Suppose a real matrix $A$ satisfies $A^3=A$, $A \neq I$, $A \neq 0$.If $Rank(A) = r$ and $Trace(A) = t$, then

(A) $r \geq t$ and $r+t$ is odd.

(B) $r \geq t$ and $r+t$ is even.

(C) $r < t$ and $r+t$ is odd.

(D) $r

If I take the matrix $\pmatrix {1&0\\0&0}$ then $(A)$,$(C)$ and $(D)$ are violated and so indirectly it indicates that the correct option is $(B)$.But I fail to prove it directly.Please anybody help me by telling the actual way of proceeding.

Thank you in advance.

EDIT :

Since the polynomial $x^3-x$ annihilates $A$ so it follows that the minimal polynomial of $A$ has distinct linear factors.Hence $A$ is diagonalisazable.So $A$ is similar to a diagonal matrix $D$.Since two similar matrices have the same rank it follows that $Rank(A)$ is same as the number of non-zero eigen values of $A$.Now if $A$ has $r$ non-zero eigen values then $t \leq r$ since all the eigen values of $A$ are $\leq$ $1$.Hence the result follows.

Answer 1

Since the polynomial $x^3-x$ annihilates $A$ so it follows that the minimal polynomial of $A$ has distinct linear factors.Hence $A$ is diagonalisazable.So $A$ is similar to a diagonal matrix $D$.Since two similar matrices have the same rank it follows that $Rank(A)$ is same as the number of non-zero eigen values of $A$.Now if $A$ has $r$ non-zero eigen values then $t \leq r$ since all the eigen values of $A$ are $\leq$ $1$.Hence the result follows.

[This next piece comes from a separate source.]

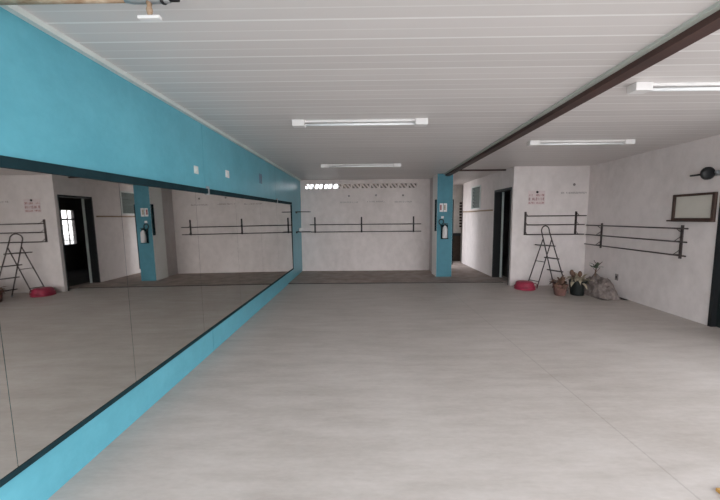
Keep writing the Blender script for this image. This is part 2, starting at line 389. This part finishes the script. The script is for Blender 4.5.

Yeah I got it.Suppose we have M $1$'s and N $-1$'s.If $M=N$ then $r=2M$ and $t=0$.Which implies $r+t=2M$, an even number.If $M>N$ then $r=M+N$ and $t=M−N$.Which implies $r+t=2M$,an even number.Similarly when $N>M$ we have $r+t=2M$,again an even number and we are done.

i.e. in general if we have $M$ $1$'s and $N$ $−1$'s we always have $r+t=2M$, an even number.Thus $(B)$ is the only correct option.